8.388. On Balance

What is Balance?

When you look at it from a ten thousand foot perspective, the vision changes. If you spend 12 hours in one day playing games and 12 hours the next day working hard on a project, is that balance? What role do the multiple facets of your life play in balance and how do the external pressures factor into this idea of balance? Is balance about how you feel or about how the people in your life feel about you and about what you are doing?

When I think about living a balanced life it is definitely a conversation rife with questions. I am not feeling like I live a life in balance. I feel like I have too much to do and all I want to do is take time off and play games. I feel like walls are closing in on me and I need to sacrifice things and the only thing I ever sacrifice is myself. I feel like nobody is less important in my life than myself, but that doesn’t jibe with the amount of time I spend playing games and calling it self-care. I feel like I am breaking the things that matter most in my life and carrying anger that should not rightfully exist.

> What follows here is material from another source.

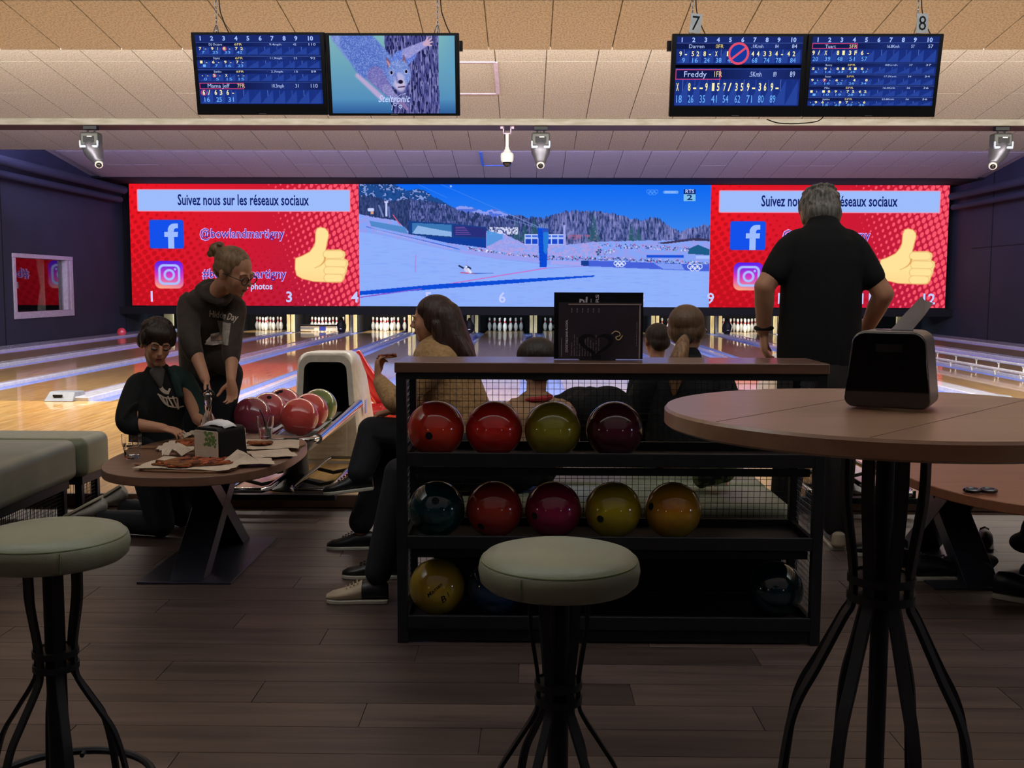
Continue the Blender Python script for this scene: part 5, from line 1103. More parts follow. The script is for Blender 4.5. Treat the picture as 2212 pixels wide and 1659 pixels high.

I feel like shutting down. Constantly.

Nothing there feels like balance. It feels like me falling off a cliff.

Some Thoughts:

  1. Absolutely Bonkers Headline of the Day: “Panicked travelers hear a new message from airports: Don’t get here so early” Cue spit take.

8.387.

I’m wiped out.

I cannot say where it came from, though the Lady Talis has been also been under it for a few days. We are both struggling with low energy and I personally feel like this is the worst possible time. I have deadlines. I have to get back on track mentally and physically. I need to be in a space where I am focused on what needs to get done over the next two months and not wasting time and energy trying to get started over and over again. Story of my life right there. I tried to get going today, but slumped on the keyboard, eventually retiring to bed where I watched an episode of Invincible before passing out.

I will get there. Somehow.

I need to reframe this energy crisis into an opportunity. Everything is about putting time on task and allowing myself to focus and lock into one thing at a time, which I am not very good at as of late.

Some Thoughts:

  1. Absolutely Bonkers Headline of the Day: “Iran has been blocking ships it sees as tied to the U.S. and Israel from the strait while allowing limited traffic, and Tehran appears to be charging fees for safe passage.” See, this is what happens when you let bros run the military. You wind up realizing that bros have no idea how to deal with real ones who’ve been doing this for a century. They’re being bombed daily and still managed to accrue zero fucks.
  2. Earlier I said I had deadlines. It is worth knowing that a majority of these deadlines are coming from people who owe me money for work I did some time ago. So… pay this man.
  3. What a difference a fan makes. I’ve learned this lesson in my 90 degree office with a faulty AC. Adding a Vornado changed the game for me.